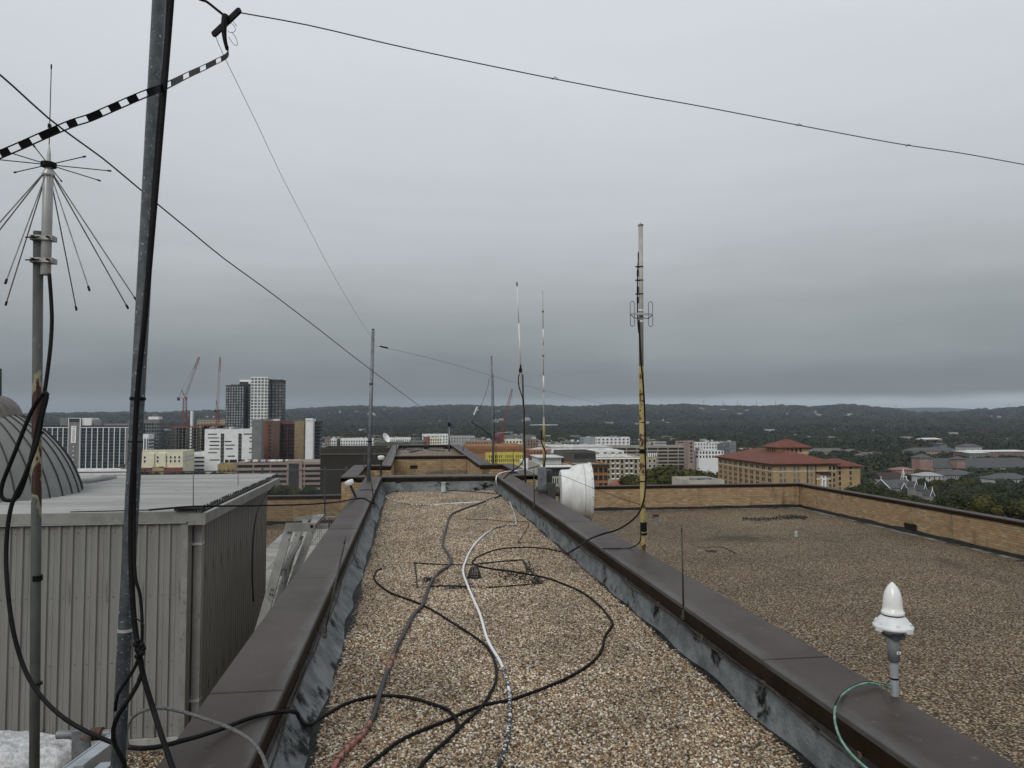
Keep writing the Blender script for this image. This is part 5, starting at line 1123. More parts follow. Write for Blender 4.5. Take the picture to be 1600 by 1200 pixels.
# 3 cream apartments
b = B('cream rendered apartment house over dark brick lower floors beside the leaning mast', 200, 286, 707, 560, 30, CREAM, ROOFG); fr = DARKW
b.front(12, 2, b.z(709), 2.9, b.lx(203), b.lx(284), g='dark', fill=.42, hf=.62, frame=TRIMW)
b.part('brick_storeys', REDB, -b.W, b.W, 5, b.z(727), .5); b.part('brick_bay', TAN, b.lx(240), b.lx(258), 5, b.z(725.5), 1.2); b.front(12, 3, b.z(728), 3.0, b.lx(203), b.lx(284), g='dark', fill=.4); b.side(8, 2, b.z(709), 2.9, fill=.35, frame=TRIMW)
for x in (232, 250): b.part('bay', CREAM, b.lx(x), b.lx(x+10), b.z(727), b.h-.6, 1.2)
# 4 construction frame
def frame_block(label, x0, x1, yt, D, depth, floors, fh, cols, m, dcols=4, edge=None, name='construction_frame'):
    c = at((x0+x1)/2, yt, D); xa, xb = onY(x0, yt, c.y).x, onY(x1, yt, c.y).x; w_ = xb-xa; e = empty(name, label, 'building site', (xa, c.y, GROUND)); H = c.z-GROUND
    MB().box(w_*.25, w_*.45, depth*.3, depth*.7, -2, H+1).obj('core', m, e); MB().box(w_*.72, w_*.9, depth*.4, depth*.7, -2, H-.5).obj('core', m, e)
    for k in range(floors):
        z = H-k*fh; MB().box(0, w_, 0, depth, z-.3, z).obj('floor_slab', m, e)
        if k < floors-1:
            mb = MB()
            for i in range(cols+1):
                for j in (0, dcols//2, dcols): x = .2+(w_-.9)*i/cols; y = .2+(depth-.9)*j/dcols; mb.box(x, x+.6, y, y+.6, z-fh, z-.3)
            mb.obj('columns', m, e)
    MB().box(0, w_, 0, depth, -2, H-(floors-1)*fh-.3).obj('base', m, e)
    if edge:
        for k in range(cols*2): x = w_*k/(cols*2); MB().box(x, x+w_/(cols*2)-.3, -.05, .05, H, H+1.3).obj('edge_guard', edge, e)
        for k in range(14): x = w_*random.random(); y = depth*random.random(); MB().box(x, x+.5, y, y+.5, H, H+random.uniform(1.5, 3.5)).obj('rebar_stub', edge, e)
    return e, H, w_, c
REDNET = fmat('red_netting', (.28,.075,.06))
frame_block('concrete frame under construction with red guard netting below the two left cranes', 262, 308, 668, 800, 26, 10, 3.3, 8, CONF, edge=REDNET)
frame_block('second brownish concrete frame under construction behind the white zigzag building', 303, 350, 665, 830, 30, 10, 3.3, 7, fmat('brown_concrete', (.13,.105,.09)), edge=REDNET)
B('pale low office behind the cranes and concrete frames', 308, 355, 657, 950, 12, fmat('pale_yellow', (.42,.38,.24)), ROOFG).front(10, 3, 60, 3.5, g='grey')
B('slim white chimney like tower behind the concrete frames', 297.5, 300.5, 643, 1000, 6, WHITE, name='tower').boxes(0)
b = B('low white parking deck between cream apartments and zigzag building', 303, 322, 708, 600, 20, WHITE)
for k in range(5): b.part('deck_opening', GLS['void'], -b.W+.5, b.W-.5, b.z(714+k*6), b.z(711.5+k*6), .06)
# 5 zigzag
b = B('white apartment block patterned with staggered dark slot windows', 320, 405, 672, 600, 18, WHITE, ROOFG)
x0 = b.lx(322.5); x1 = b.lx(401); fh = 2.9; r_ = random.Random(3)
for r in range(8):
    z = b.z(677.5+r*5.55); x = x0+r_.uniform(0, 5)
    while x < x1-3:
        w_ = r_.uniform(5.2, 8.5); 
        if x+w_ > x1: w_ = x1-x
        if not any(abs((x+w_/2)-b.lx(c)) < w_/2+1.4 for c in (347.5, 375)): inst('slot_window', wmesh(round(w_, 1), 1.0, 'dark'), b.e, (x+w_/2, -b.D, z))
        x += w_+r_.uniform(1.6, 5)
for c in (347.5, 375):
    b.part('window_column', DARKW, b.lx(c-2.6), b.lx(c+2.6), b.z(722), b.z(676.5), .12)
    for k in range(8): b.part('balcony', GREYP, b.lx(c-2), b.lx(c+2), b.z(681.5+k*5.55), b.z(680.3+k*5.55), .5)
b.part('glass_return', GREYP, b.lx(401), b.W, 6, b.z(673), .1); b.part('dark_ground_floor', GLS['void'], b.lx(352), b.lx(391), b.z(724), b.z(716), .15)
for x in (358, 371, 384): b.part('pier', TRIMW, b.lx(x), b.lx(x+1), b.z(724), b.z(716), .3)
b.boxes(5, (1, 3), seed=2); b.side(3, 8, b.z(676), fh, g='grey')
# 6 tower group
def tower(label, x0, x1, yt, D, depth, wall, cols, rows, top, px, g, hf=.62, fill=.68, sidecols=0, off=0):
    b = B(label, x0, x1, yt, D, depth, wall, name='tower_block'); fh = px*D/F
    b.front(cols, rows, b.z(top), fh, g=g, fill=fill, hf=hf)
    if sidecols: b.side(sidecols, rows, b.z(top), fh, g=g, fill=fill, hf=hf)
    return b
b = tower('dark gridded tower with bright panes on the left of the tower cluster', 353, 381.5, 603, 760, 24, fmat('slate_panel', (.055,.06,.065)), 7, 17, 605, 4.15, 'light', .6, .5)
for k in range(4): MB().lathe([(0,0),(1.5,.6),(1.2,1.8),(0,2.3)], (b.lx(357+5*k), 0, b.h+.1), 7).obj('roof_planting', mat('planting', (.05,.07,.035), .9), b.e)
b = tower('black recessed middle tower with pale cap in the tower cluster', 374.5, 393, 595, 772, 20, DARKW, 3, 17, 606, 4.15, 'light', .55, .4); b.part('cap', TRIMW, -b.W, b.W, b.h-1, b.h+1, .3); b.part('bright_sign', TRIMW, b.lx(387), b.lx(390), b.z(601), b.z(598.5), .4)
tower('tallest white gridded tower in the centre of the tower cluster', 392, 418.5, 590, 745, 22, WHITE, 5, 16, 591.5, 4.85, 'grey', .72, .72, 4)
b = tower('black gridded tower on the right of the tower cluster', 419, 441, 594, 755, 22, DARKW, 4, 16, 599, 4.7, 'grey', .6, .62, 5); b.boxes(3, (1, 2.5), seed=6)
B('small grey rooftop building in front of the white gridded tower', 394, 409, 657, 600, 12, GREYP).boxes(2, (1, 2), seed=9)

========

**What is expected:** Reproduce the full listing faithfully, but do not carry over any pictures.

**Completed exercise:**
Keep writing the Blender script for this image. This is part 5, starting at line 1123. More parts follow. Write for Blender 4.5. Take the picture to be 1600 by 1200 pixels.
# 3 cream apartments
b = B('cream rendered apartment house over dark brick lower floors beside the leaning mast', 200, 286, 707, 560, 30, CREAM, ROOFG); fr = DARKW
b.front(12, 2, b.z(709), 2.9, b.lx(203), b.lx(284), g='dark', fill=.42, hf=.62, frame=TRIMW)
b.part('brick_storeys', REDB, -b.W, b.W, 5, b.z(727), .5); b.part('brick_bay', TAN, b.lx(240), b.lx(258), 5, b.z(725.5), 1.2); b.front(12, 3, b.z(728), 3.0, b.lx(203), b.lx(284), g='dark', fill=.4); b.side(8, 2, b.z(709), 2.9, fill=.35, frame=TRIMW)
for x in (232, 250): b.part('bay', CREAM, b.lx(x), b.lx(x+10), b.z(727), b.h-.6, 1.2)
# 4 construction frame
def frame_block(label, x0, x1, yt, D, depth, floors, fh, cols, m, dcols=4, edge=None, name='construction_frame'):
    c = at((x0+x1)/2, yt, D); xa, xb = onY(x0, yt, c.y).x, onY(x1, yt, c.y).x; w_ = xb-xa; e = empty(name, label, 'building site', (xa, c.y, GROUND)); H = c.z-GROUND
    MB().box(w_*.25, w_*.45, depth*.3, depth*.7, -2, H+1).obj('core', m, e); MB().box(w_*.72, w_*.9, depth*.4, depth*.7, -2, H-.5).obj('core', m, e)
    for k in range(floors):
        z = H-k*fh; MB().box(0, w_, 0, depth, z-.3, z).obj('floor_slab', m, e)
        if k < floors-1:
            mb = MB()
            for i in range(cols+1):
                for j in (0, dcols//2, dcols): x = .2+(w_-.9)*i/cols; y = .2+(depth-.9)*j/dcols; mb.box(x, x+.6, y, y+.6, z-fh, z-.3)
            mb.obj('columns', m, e)
    MB().box(0, w_, 0, depth, -2, H-(floors-1)*fh-.3).obj('base', m, e)
    if edge:
        for k in range(cols*2): x = w_*k/(cols*2); MB().box(x, x+w_/(cols*2)-.3, -.05, .05, H, H+1.3).obj('edge_guard', edge, e)
        for k in range(14): x = w_*random.random(); y = depth*random.random(); MB().box(x, x+.5, y, y+.5, H, H+random.uniform(1.5, 3.5)).obj('rebar_stub', edge, e)
    return e, H, w_, c
REDNET = fmat('red_netting', (.28,.075,.06))
frame_block('concrete frame under construction with red guard netting below the two left cranes', 262, 308, 668, 800, 26, 10, 3.3, 8, CONF, edge=REDNET)
frame_block('second brownish concrete frame under construction behind the white zigzag building', 303, 350, 665, 830, 30, 10, 3.3, 7, fmat('brown_concrete', (.13,.105,.09)), edge=REDNET)
B('pale low office behind the cranes and concrete frames', 308, 355, 657, 950, 12, fmat('pale_yellow', (.42,.38,.24)), ROOFG).front(10, 3, 60, 3.5, g='grey')
B('slim white chimney like tower behind the concrete frames', 297.5, 300.5, 643, 1000, 6, WHITE, name='tower').boxes(0)
b = B('low white parking deck between cream apartments and zigzag building', 303, 322, 708, 600, 20, WHITE)
for k in range(5): b.part('deck_opening', GLS['void'], -b.W+.5, b.W-.5, b.z(714+k*6), b.z(711.5+k*6), .06)
# 5 zigzag
b = B('white apartment block patterned with staggered dark slot windows', 320, 405, 672, 600, 18, WHITE, ROOFG)
x0 = b.lx(322.5); x1 = b.lx(401); fh = 2.9; r_ = random.Random(3)
for r in range(8):
    z = b.z(677.5+r*5.55); x = x0+r_.uniform(0, 5)
    while x < x1-3:
        w_ = r_.uniform(5.2, 8.5); 
        if x+w_ > x1: w_ = x1-x
        if not any(abs((x+w_/2)-b.lx(c)) < w_/2+1.4 for c in (347.5, 375)): inst('slot_window', wmesh(round(w_, 1), 1.0, 'dark'), b.e, (x+w_/2, -b.D, z))
        x += w_+r_.uniform(1.6, 5)
for c in (347.5, 375):
    b.part('window_column', DARKW, b.lx(c-2.6), b.lx(c+2.6), b.z(722), b.z(676.5), .12)
    for k in range(8): b.part('balcony', GREYP, b.lx(c-2), b.lx(c+2), b.z(681.5+k*5.55), b.z(680.3+k*5.55), .5)
b.part('glass_return', GREYP, b.lx(401), b.W, 6, b.z(673), .1); b.part('dark_ground_floor', GLS['void'], b.lx(352), b.lx(391), b.z(724), b.z(716), .15)
for x in (358, 371, 384): b.part('pier', TRIMW, b.lx(x), b.lx(x+1), b.z(724), b.z(716), .3)
b.boxes(5, (1, 3), seed=2); b.side(3, 8, b.z(676), fh, g='grey')
# 6 tower group
def tower(label, x0, x1, yt, D, depth, wall, cols, rows, top, px, g, hf=.62, fill=.68, sidecols=0, off=0):
    b = B(label, x0, x1, yt, D, depth, wall, name='tower_block'); fh = px*D/F
    b.front(cols, rows, b.z(top), fh, g=g, fill=fill, hf=hf)
    if sidecols: b.side(sidecols, rows, b.z(top), fh, g=g, fill=fill, hf=hf)
    return b
b = tower('dark gridded tower with bright panes on the left of the tower cluster', 353, 381.5, 603, 760, 24, fmat('slate_panel', (.055,.06,.065)), 7, 17, 605, 4.15, 'light', .6, .5)
for k in range(4): MB().lathe([(0,0),(1.5,.6),(1.2,1.8),(0,2.3)], (b.lx(357+5*k), 0, b.h+.1), 7).obj('roof_planting', mat('planting', (.05,.07,.035), .9), b.e)
b = tower('black recessed middle tower with pale cap in the tower cluster', 374.5, 393, 595, 772, 20, DARKW, 3, 17, 606, 4.15, 'light', .55, .4); b.part('cap', TRIMW, -b.W, b.W, b.h-1, b.h+1, .3); b.part('bright_sign', TRIMW, b.lx(387), b.lx(390), b.z(601), b.z(598.5), .4)
tower('tallest white gridded tower in the centre of the tower cluster', 392, 418.5, 590, 745, 22, WHITE, 5, 16, 591.5, 4.85, 'grey', .72, .72, 4)
b = tower('black gridded tower on the right of the tower cluster', 419, 441, 594, 755, 22, DARKW, 4, 16, 599, 4.7, 'grey', .6, .62, 5); b.boxes(3, (1, 2.5), seed=6)
B('small grey rooftop building in front of the white gridded tower', 394, 409, 657, 600, 12, GREYP).boxes(2, (1, 2), seed=9)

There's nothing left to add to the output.